>>>
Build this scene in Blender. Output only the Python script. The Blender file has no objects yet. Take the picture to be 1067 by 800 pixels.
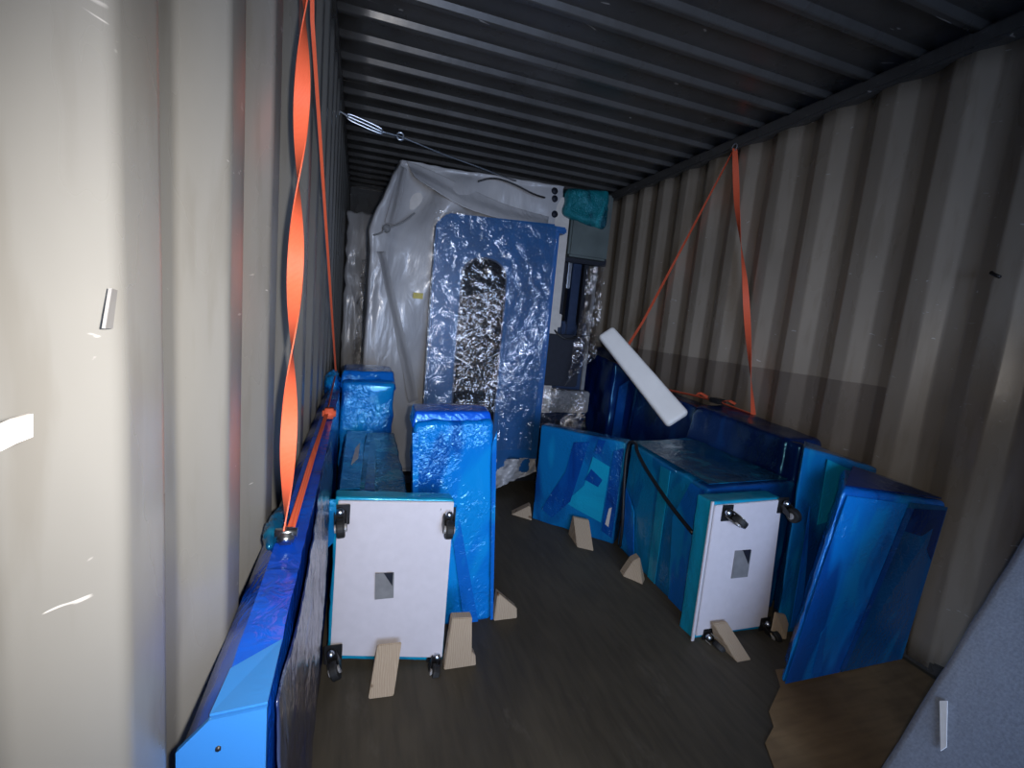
import bpy, bmesh, math, random
from mathutils import Vector, Matrix, noise
S = bpy.context.scene
COL = S.collection
rnd = random.Random(7)

# ---------------------------------------------------------------- camera
CAM = Vector((.155, 0, 1.23)); F = 486.2
RT = Vector((0.94754207, -0.30586647, 0.09278863))
UP = Vector((-0.04499897, 0.15975372, 0.98613074))
FW = Vector((0.31644766, 0.93857576, -0.13760969))
cd = bpy.data.cameras.new('camera'); cam = bpy.data.objects.new('camera', cd); COL.objects.link(cam)
cd.sensor_width = 36; cd.lens = F / 1067 * 36; cd.clip_start = .01
cam.matrix_world = Matrix(((RT.x, UP.x, -FW.x, CAM.x), (RT.y, UP.y, -FW.y, CAM.y), (RT.z, UP.z, -FW.z, CAM.z), (0, 0, 0, 1)))
S.camera = cam
# ---------------------------------------------------------------- light
S.view_settings.view_transform = 'Standard'; S.view_settings.look = 'None'
S.view_settings.gamma = 1; S.view_settings.use_curve_mapping = False
S.view_settings.exposure = 0.0
w = bpy.data.worlds.new('world'); S.world = w; w.use_nodes = True
w.node_tree.nodes['Background'].inputs[0].default_value = (.35, .5, 1, 1)
w.node_tree.nodes['Background'].inputs[1].default_value = .015
def lamp(name, kind, loc, tgt, power, col, **k):
    d = bpy.data.lights.new(name, kind); d.energy = power; d.color = col
    for a, v in k.items(): setattr(d, a, v)
    o = bpy.data.objects.new(name, d); COL.objects.link(o); o.location = loc
    o.rotation_euler = (Vector(tgt) - Vector(loc)).to_track_quat('-Z', 'Y').to_euler()
    return o
# the phone's own torch, beside the lens
lamp('torch_light', 'SPOT', (.20, -.01, 1.25), (.80, 2.6, .62), 68, (1, .93, .86),
     spot_size=math.radians(124), spot_blend=1.0, shadow_soft_size=.012)
# daylight through the open container doors behind the photographer
lamp('door_daylight', 'AREA', (.75, -1.7, 1.05), (1.3, 3.6, .95), 19, (.50, .66, 1),
     shape='RECTANGLE', size=1.7, size_y=1.5, spread=math.radians(70))

# ---------------------------------------------------------------- helpers
def ray(px, py):
    return RT * (px - 533.5) + UP * (400 - py) + FW * F
def at(px, py, x=None, y=None, z=None):
    r = ray(px, py)
    if x is not None: k = (x - CAM.x) / r.x
    elif y is not None: k = (y - CAM.y) / r.y
    else: k = (z - CAM.z) / r.z
    return CAM + r * k
def lin(c):
    return tuple(((v / 255) / 12.92 if v / 255 <= .04045 else ((v / 255 + .055) / 1.055) ** 2.4) for v in c) + (1,)
def mesh(name, bm, m, parent=None, smooth=True):
    me = bpy.data.meshes.new(name); bmesh.ops.recalc_face_normals(bm, faces=bm.faces[:])
    bm.to_mesh(me); bm.free()
    for mm in (m if isinstance(m, (list, tuple)) else [m]): me.materials.append(mm)
    if smooth:
        for p in me.polygons: p.use_smooth = True
    o = bpy.data.objects.new(name, me); COL.objects.link(o)
    if parent: o.parent = parent; o.matrix_parent_inverse = parent.matrix_world.inverted()
    return o
def tag(o, label, cat, group=None):
    o['label'] = label; o['category'] = cat
    if group: o['group'] = group
    return o
def struct(o): o['kind'] = 'structure'; return o
def root(name, loc, label, cat, group=None):
    o = bpy.data.objects.new(name, None); o.location = loc; COL.objects.link(o); o.empty_display_size = .05
    o.matrix_world = Matrix.Translation(loc)
    return tag(o, label, cat, group)
def autosharp(o, ang=35):
    me = o.data; bm = bmesh.new(); bm.from_mesh(me)
    for e in bm.edges:
        if len(e.link_faces) == 2 and e.calc_face_angle(0) > math.radians(ang): e.smooth = False
    bm.to_mesh(me); bm.free(); return o
def box_bm(lo, hi, bm=None, bev=0):
    b = bmesh.new()
    vs = [b.verts.new((x, y, z)) for x in (lo[0], hi[0]) for y in (lo[1], hi[1]) for z in (lo[2], hi[2])]
    for f in ((0, 1, 3, 2), (4, 6, 7, 5), (0, 4, 5, 1), (2, 3, 7, 6), (0, 2, 6, 4), (1, 5, 7, 3)): b.faces.new([vs[i] for i in f])
    bmesh.ops.recalc_face_normals(b, faces=b.faces[:])
    if bev: bmesh.ops.bevel(b, geom=b.edges[:], offset=bev, segments=2, affect='EDGES')
    if bm is None: return b
    return join(bm, b)
def join(bm, b):
    me = bpy.data.meshes.new('t'); b.to_mesh(me); b.free(); bm.from_mesh(me); bpy.data.meshes.remove(me); return bm
def cyl(p, q, r, bm=None, n=16, r2=None):
    p, q = Vector(p), Vector(q); b = bmesh.new()
    bmesh.ops.create_cone(b, cap_ends=True, segments=n, radius1=r, radius2=r if r2 is None else r2, depth=(q - p).length)
    b.transform(Matrix.Translation((p + q) / 2) @ (q - p).to_track_quat('Z', 'Y').to_matrix().to_4x4())
    if bm is None: return b
    return join(bm, b)
def prism(pts, ext, bev=0):
    """polygon pts (3D) extruded along vector ext"""
    b = bmesh.new(); a = [b.verts.new(p) for p in pts]; c = [b.verts.new(Vector(p) + Vector(ext)) for p in pts]
    b.faces.new(a); b.faces.new(c[::-1]); n = len(pts)
    for i in range(n): b.faces.new((a[i], a[(i + 1) % n], c[(i + 1) % n], c[i]))
    bmesh.ops.recalc_face_normals(b, faces=b.faces[:])
    if bev: bmesh.ops.bevel(b, geom=b.edges[:], offset=bev, segments=2, affect='EDGES')
    return b
def crin(p, s=1., seed=0):
    q = Vector(p) * (7 * s) + Vector((seed * 3.1, seed * 1.7, seed))
    r = 0; a = 1
    for k in range(3):
        r += a * (1 - 2 * abs(noise.noise(q))); q = q * 2.1 + Vector((3, 1, 7)); a *= .5
    return r - .8
def wrap(name, c, m, parent=None, rad=.014, amp=.004, n=26, seed=0, s=1.):
    """rounded, slightly crumpled solid from 8 corners c[x][y][z] order: 000,001,010,011,100,101,110,111"""
    c = [Vector(v) for v in c]
    L = [max((c[4] - c[0]).length, (c[5] - c[1]).length), max((c[2] - c[0]).length, (c[6] - c[4]).length), max((c[1] - c[0]).length, (c[5] - c[4]).length)]
    R = [min(.95, 2 * rad / l) for l in L]
    def params(i):
        k = max(4, min(n, int(L[i] / .03)))
        r = R[i]
        return [-1, -1 + r * .3, -1 + r * .65] + [-1 + r + (2 - 2 * r) * j / k for j in range(k + 1)] + [1 - r * .65, 1 - r * .3, 1]
    PR = [params(0), params(1), params(2)]
    b = bmesh.new(); cache = {}
    def V(p):
        key = tuple(round(x, 5) for x in p)
        if key in cache: return cache[key]
        inner = [max(-1 + R[i], min(1 - R[i], p[i])) for i in range(3)]
        d = Vector([(p[i] - inner[i]) / R[i] for i in range(3)])
        if d.length > 1e-6: d = d.normalized()
        q = [inner[i] + d[i] * R[i] for i in range(3)]
        t = [(x + 1) / 2 for x in q]; w = Vector((0, 0, 0))
        for i in range(8):
            f = 1
            for a in range(3): f *= t[a] if (i >> (2 - a)) & 1 else 1 - t[a]
            w += c[i] * f
        cache[key] = b.verts.new(w); return cache[key]
    for ax in range(3):
        u, v = [i for i in range(3) if i != ax]
        for sg in (-1, 1):
            for i in range(len(PR[u]) - 1):
                for j in range(len(PR[v]) - 1):
                    q = []
                    for (a, d) in ((i, j), (i + 1, j), (i + 1, j + 1), (i, j + 1)):
                        p = [0, 0, 0]; p[ax] = sg; p[u] = PR[u][a]; p[v] = PR[v][d]; q.append(V(p))
                    try: b.faces.new(q)
                    except ValueError: pass
    bmesh.ops.recalc_face_normals(b, faces=b.faces[:]); b.normal_update()
    for v in b.verts:
        v.co += v.normal * amp * crin(v.co, s, seed)
    return mesh(name, b, m, parent)
def bx8(x0, x1, y0, y1, z0, z1):
    return [(x, y, z) for x in (x0, x1) for y in (y0, y1) for z in (z0, z1)]
def patch(name, O, U, V, poly, m, parent, off=.004, amp=.0, seed=0):
    """thin film piece on the face O + u U + v V"""
    O, U, V = Vector(O), Vector(U), Vector(V); N = U.cross(V).normalized()
    if N.dot(CAM - O) < 0: N = -N
    pts = [O + U * a + V * d + N * off for a, d in poly]
    return mesh(name, prism(pts, -N * .0035), m, parent, smooth=False)
def ribbon(name, pts, width, m, parent=None, side=(1, 0, 0), twist=lambda t: 0, th=.002, n=60):
    pts = [Vector(p) for p in pts]; acc = [0]
    for a, c in zip(pts, pts[1:]): acc.append(acc[-1] + (c - a).length)
    b = bmesh.new(); rows = []
    for i in range(n + 1):
        t = i / n; s = t * acc[-1]; k = 0
        while k < len(pts) - 2 and acc[k + 1] < s: k += 1
        f = (s - acc[k]) / max(1e-9, acc[k + 1] - acc[k]); p = pts[k].lerp(pts[k + 1], f); T = (pts[k + 1] - pts[k]).normalized()
        sd = Vector(side) - T * Vector(side).dot(T); sd.normalize(); nn = T.cross(sd); a = twist(t)
        wv = sd * math.cos(a) + nn * math.sin(a); tv = T.cross(wv)
        W = width(t) if callable(width) else width
        rows.append([b.verts.new(p + wv * W / 2 * e + tv * th / 2 * g) for e, g in ((-1, -1), (1, -1), (1, 1), (-1, 1))])
    for r, q in zip(rows, rows[1:]):
        for j in range(4): b.faces.new((r[j], r[(j + 1) % 4], q[(j + 1) % 4], q[j]))
    b.faces.new(rows[0]); b.faces.new(rows[-1][::-1])
    return autosharp(mesh(name, b, m, parent), 50)
def tube(name, pts, r, m, parent=None, n=8, sub=8):
    pts = [Vector(p) for p in pts]; P = [pts[0]] + pts + [pts[-1]]; path = []
    for i in range(1, len(P) - 2):
        for k in range(sub):
            t = k / sub; a, b_, c, d = P[i - 1:i + 3]
            path.append(.5 * ((2 * b_) + (-a + c) * t + (2 * a - 5 * b_ + 4 * c - d) * t * t + (-a + 3 * b_ - 3 * c + d) * t ** 3))
    path.append(pts[-1]); b = bmesh.new(); rows = []
    for i, p in enumerate(path):
        T = (path[min(i + 1, len(path) - 1)] - path[max(i - 1, 0)]).normalized()
        A = T.orthogonal().normalized() if i == 0 else (A - T * A.dot(T)).normalized(); B = T.cross(A)
        rows.append([b.verts.new(p + (A * math.cos(2 * math.pi * j / n) + B * math.sin(2 * math.pi * j / n)) * r) for j in range(n)])
    for q, s in zip(rows, rows[1:]):
        for j in range(n): b.faces.new((q[j], q[(j + 1) % n], s[(j + 1) % n], s[j]))
    b.faces.new(rows[0]); b.faces.new(rows[-1][::-1])
    return mesh(name, b, m, parent)
def sheet(name, grid, m, parent=None, amp=.0, s=1., seed=0, th=.003, up=10):
    """smooth surface through a coarse grid of points"""
    rows, cols = len(grid), len(grid[0]); G = [[Vector(p) for p in r] for r in grid]
    def cr(a, b_, c, d, t): return .5 * ((2 * b_) + (-a + c) * t + (2 * a - 5 * b_ + 4 * c - d) * t * t + (-a + 3 * b_ - 3 * c + d) * t ** 3)
    def g(i, j): return G[max(0, min(rows - 1, i))][max(0, min(cols - 1, j))]
    b = bmesh.new(); VV = []
    for I in range((rows - 1) * up + 1):
        i = min(I // up, rows - 2); t = I / up - i; r = []
        for J in range((cols - 1) * up + 1):
            j = min(J // up, cols - 2); q = J / up - j
            c = [cr(*[g(i + a, j + d) for a in (-1, 0, 1, 2)], t) for d in (-1, 0, 1, 2)]
            r.append(b.verts.new(cr(*c, q)))
        VV.append(r)
    for r, q in zip(VV, VV[1:]):
        for k in range(len(r) - 1): b.faces.new((r[k], r[k + 1], q[k + 1], q[k]))
    bmesh.ops.recalc_face_normals(b, faces=b.faces[:]); b.normal_update()
    for v in b.verts: v.co += v.normal * amp * crin(v.co, s, seed)
    o = mesh(name, b, m, parent)
    md = o.modifiers.new('thick', 'SOLIDIFY'); md.thickness = th; md.offset = 0
    return o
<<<
> Set problem
Your task is to restate word for word the lines from the top of the data to the line containing "rnd = random.Random(7)", both ends included, with every picture left out.

> Response to this exercise
Build this scene in Blender. Output only the Python script. The Blender file has no objects yet. Take the picture to be 1067 by 800 pixels.
import bpy, bmesh, math, random
from mathutils import Vector, Matrix, noise
S = bpy.context.scene
COL = S.collection
rnd = random.Random(7)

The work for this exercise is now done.